WRITTEN PROBLEM>
Write out the complete material exactly as it stands.

***** ENTRIES SUPPLIED

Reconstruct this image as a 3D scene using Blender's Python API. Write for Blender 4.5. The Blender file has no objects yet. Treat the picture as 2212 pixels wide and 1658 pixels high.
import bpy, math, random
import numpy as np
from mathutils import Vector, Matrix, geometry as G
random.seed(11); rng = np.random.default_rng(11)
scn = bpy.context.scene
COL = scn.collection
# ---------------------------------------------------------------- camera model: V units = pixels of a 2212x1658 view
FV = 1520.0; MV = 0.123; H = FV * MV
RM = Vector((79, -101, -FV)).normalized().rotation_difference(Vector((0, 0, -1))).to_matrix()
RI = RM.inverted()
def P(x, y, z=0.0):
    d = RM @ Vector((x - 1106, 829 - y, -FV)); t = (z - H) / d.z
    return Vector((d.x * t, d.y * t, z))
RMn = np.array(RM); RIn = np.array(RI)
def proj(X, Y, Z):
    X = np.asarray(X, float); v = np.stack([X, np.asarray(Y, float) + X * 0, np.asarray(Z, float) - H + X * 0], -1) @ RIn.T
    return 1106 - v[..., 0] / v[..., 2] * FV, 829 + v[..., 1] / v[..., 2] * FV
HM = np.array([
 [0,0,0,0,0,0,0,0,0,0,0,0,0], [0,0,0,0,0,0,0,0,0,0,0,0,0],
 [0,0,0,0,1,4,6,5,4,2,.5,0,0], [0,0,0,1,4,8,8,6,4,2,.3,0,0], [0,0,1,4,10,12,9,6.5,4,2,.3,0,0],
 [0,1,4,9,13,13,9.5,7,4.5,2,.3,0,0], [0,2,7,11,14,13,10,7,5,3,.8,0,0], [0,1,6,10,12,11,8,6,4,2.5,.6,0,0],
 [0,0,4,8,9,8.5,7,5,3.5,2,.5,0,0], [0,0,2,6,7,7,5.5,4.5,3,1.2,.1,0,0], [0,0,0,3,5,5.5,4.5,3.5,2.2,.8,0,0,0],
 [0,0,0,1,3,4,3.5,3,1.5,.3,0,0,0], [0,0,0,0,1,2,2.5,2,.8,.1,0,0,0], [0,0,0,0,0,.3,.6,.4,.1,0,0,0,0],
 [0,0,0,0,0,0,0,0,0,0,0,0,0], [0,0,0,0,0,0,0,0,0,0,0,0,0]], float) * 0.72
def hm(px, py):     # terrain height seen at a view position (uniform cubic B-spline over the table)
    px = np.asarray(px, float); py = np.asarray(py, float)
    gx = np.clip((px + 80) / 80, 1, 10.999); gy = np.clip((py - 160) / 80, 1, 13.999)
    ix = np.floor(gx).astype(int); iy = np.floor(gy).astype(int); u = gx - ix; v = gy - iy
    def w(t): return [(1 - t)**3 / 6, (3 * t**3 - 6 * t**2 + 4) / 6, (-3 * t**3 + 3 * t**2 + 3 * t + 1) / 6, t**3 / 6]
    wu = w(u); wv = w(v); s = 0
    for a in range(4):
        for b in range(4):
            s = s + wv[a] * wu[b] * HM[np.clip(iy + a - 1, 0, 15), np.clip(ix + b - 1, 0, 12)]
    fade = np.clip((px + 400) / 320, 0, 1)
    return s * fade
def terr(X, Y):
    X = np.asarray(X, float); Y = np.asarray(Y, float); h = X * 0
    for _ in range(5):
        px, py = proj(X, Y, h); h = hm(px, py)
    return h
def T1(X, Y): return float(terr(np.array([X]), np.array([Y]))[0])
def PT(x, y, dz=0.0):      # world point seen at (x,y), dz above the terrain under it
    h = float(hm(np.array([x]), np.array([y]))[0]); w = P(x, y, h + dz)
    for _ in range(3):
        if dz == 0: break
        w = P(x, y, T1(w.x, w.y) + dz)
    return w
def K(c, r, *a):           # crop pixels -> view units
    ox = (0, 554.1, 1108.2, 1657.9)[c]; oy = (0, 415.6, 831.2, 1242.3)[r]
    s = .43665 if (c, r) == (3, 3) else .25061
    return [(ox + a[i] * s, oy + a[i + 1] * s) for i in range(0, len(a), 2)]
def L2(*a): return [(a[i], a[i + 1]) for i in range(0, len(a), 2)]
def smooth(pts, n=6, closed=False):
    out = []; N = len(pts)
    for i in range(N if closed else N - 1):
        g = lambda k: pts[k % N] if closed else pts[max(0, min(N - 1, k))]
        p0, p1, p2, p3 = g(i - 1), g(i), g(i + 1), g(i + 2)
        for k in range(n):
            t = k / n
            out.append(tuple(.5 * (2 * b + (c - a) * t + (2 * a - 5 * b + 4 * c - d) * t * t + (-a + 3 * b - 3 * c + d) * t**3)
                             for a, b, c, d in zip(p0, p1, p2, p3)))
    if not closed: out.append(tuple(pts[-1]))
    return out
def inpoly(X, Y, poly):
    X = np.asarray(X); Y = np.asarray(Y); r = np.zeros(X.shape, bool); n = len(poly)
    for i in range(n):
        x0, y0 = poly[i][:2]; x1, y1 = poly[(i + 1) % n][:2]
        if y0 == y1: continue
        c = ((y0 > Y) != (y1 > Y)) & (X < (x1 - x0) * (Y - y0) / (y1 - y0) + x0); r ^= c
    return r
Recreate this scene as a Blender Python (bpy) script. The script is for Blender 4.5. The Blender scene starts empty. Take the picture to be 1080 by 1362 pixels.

**********

RESULT OF THE TASK>
Reconstruct this image as a 3D scene using Blender's Python API. Write for Blender 4.5. The Blender file has no objects yet. Treat the picture as 2212 pixels wide and 1658 pixels high.
import bpy, math, random
import numpy as np
from mathutils import Vector, Matrix, geometry as G
random.seed(11); rng = np.random.default_rng(11)
scn = bpy.context.scene
COL = scn.collection
# ---------------------------------------------------------------- camera model: V units = pixels of a 2212x1658 view
FV = 1520.0; MV = 0.123; H = FV * MV
RM = Vector((79, -101, -FV)).normalized().rotation_difference(Vector((0, 0, -1))).to_matrix()
RI = RM.inverted()
def P(x, y, z=0.0):
    d = RM @ Vector((x - 1106, 829 - y, -FV)); t = (z - H) / d.z
    return Vector((d.x * t, d.y * t, z))
RMn = np.array(RM); RIn = np.array(RI)
def proj(X, Y, Z):
    X = np.asarray(X, float); v = np.stack([X, np.asarray(Y, float) + X * 0, np.asarray(Z, float) - H + X * 0], -1) @ RIn.T
    return 1106 - v[..., 0] / v[..., 2] * FV, 829 + v[..., 1] / v[..., 2] * FV
HM = np.array([
 [0,0,0,0,0,0,0,0,0,0,0,0,0], [0,0,0,0,0,0,0,0,0,0,0,0,0],
 [0,0,0,0,1,4,6,5,4,2,.5,0,0], [0,0,0,1,4,8,8,6,4,2,.3,0,0], [0,0,1,4,10,12,9,6.5,4,2,.3,0,0],
 [0,1,4,9,13,13,9.5,7,4.5,2,.3,0,0], [0,2,7,11,14,13,10,7,5,3,.8,0,0], [0,1,6,10,12,11,8,6,4,2.5,.6,0,0],
 [0,0,4,8,9,8.5,7,5,3.5,2,.5,0,0], [0,0,2,6,7,7,5.5,4.5,3,1.2,.1,0,0], [0,0,0,3,5,5.5,4.5,3.5,2.2,.8,0,0,0],
 [0,0,0,1,3,4,3.5,3,1.5,.3,0,0,0], [0,0,0,0,1,2,2.5,2,.8,.1,0,0,0], [0,0,0,0,0,.3,.6,.4,.1,0,0,0,0],
 [0,0,0,0,0,0,0,0,0,0,0,0,0], [0,0,0,0,0,0,0,0,0,0,0,0,0]], float) * 0.72
def hm(px, py):     # terrain height seen at a view position (uniform cubic B-spline over the table)
    px = np.asarray(px, float); py = np.asarray(py, float)
    gx = np.clip((px + 80) / 80, 1, 10.999); gy = np.clip((py - 160) / 80, 1, 13.999)
    ix = np.floor(gx).astype(int); iy = np.floor(gy).astype(int); u = gx - ix; v = gy - iy
    def w(t): return [(1 - t)**3 / 6, (3 * t**3 - 6 * t**2 + 4) / 6, (-3 * t**3 + 3 * t**2 + 3 * t + 1) / 6, t**3 / 6]
    wu = w(u); wv = w(v); s = 0
    for a in range(4):
        for b in range(4):
            s = s + wv[a] * wu[b] * HM[np.clip(iy + a - 1, 0, 15), np.clip(ix + b - 1, 0, 12)]
    fade = np.clip((px + 400) / 320, 0, 1)
    return s * fade
def terr(X, Y):
    X = np.asarray(X, float); Y = np.asarray(Y, float); h = X * 0
    for _ in range(5):
        px, py = proj(X, Y, h); h = hm(px, py)
    return h
def T1(X, Y): return float(terr(np.array([X]), np.array([Y]))[0])
def PT(x, y, dz=0.0):      # world point seen at (x,y), dz above the terrain under it
    h = float(hm(np.array([x]), np.array([y]))[0]); w = P(x, y, h + dz)
    for _ in range(3):
        if dz == 0: break
        w = P(x, y, T1(w.x, w.y) + dz)
    return w
def K(c, r, *a):           # crop pixels -> view units
    ox = (0, 554.1, 1108.2, 1657.9)[c]; oy = (0, 415.6, 831.2, 1242.3)[r]
    s = .43665 if (c, r) == (3, 3) else .25061
    return [(ox + a[i] * s, oy + a[i + 1] * s) for i in range(0, len(a), 2)]
def L2(*a): return [(a[i], a[i + 1]) for i in range(0, len(a), 2)]
def smooth(pts, n=6, closed=False):
    out = []; N = len(pts)
    for i in range(N if closed else N - 1):
        g = lambda k: pts[k % N] if closed else pts[max(0, min(N - 1, k))]
        p0, p1, p2, p3 = g(i - 1), g(i), g(i + 1), g(i + 2)
        for k in range(n):
            t = k / n
            out.append(tuple(.5 * (2 * b + (c - a) * t + (2 * a - 5 * b + 4 * c - d) * t * t + (-a + 3 * b - 3 * c + d) * t**3)
                             for a, b, c, d in zip(p0, p1, p2, p3)))
    if not closed: out.append(tuple(pts[-1]))
    return out
def inpoly(X, Y, poly):
    X = np.asarray(X); Y = np.asarray(Y); r = np.zeros(X.shape, bool); n = len(poly)
    for i in range(n):
        x0, y0 = poly[i][:2]; x1, y1 = poly[(i + 1) % n][:2]
        if y0 == y1: continue
        c = ((y0 > Y) != (y1 > Y)) & (X < (x1 - x0) * (Y - y0) / (y1 - y0) + x0); r ^= c
    return r
Recreate this scene as a Blender Python (bpy) script. The script is for Blender 4.5. The Blender scene starts empty. Take the picture to be 1080 by 1362 pixels.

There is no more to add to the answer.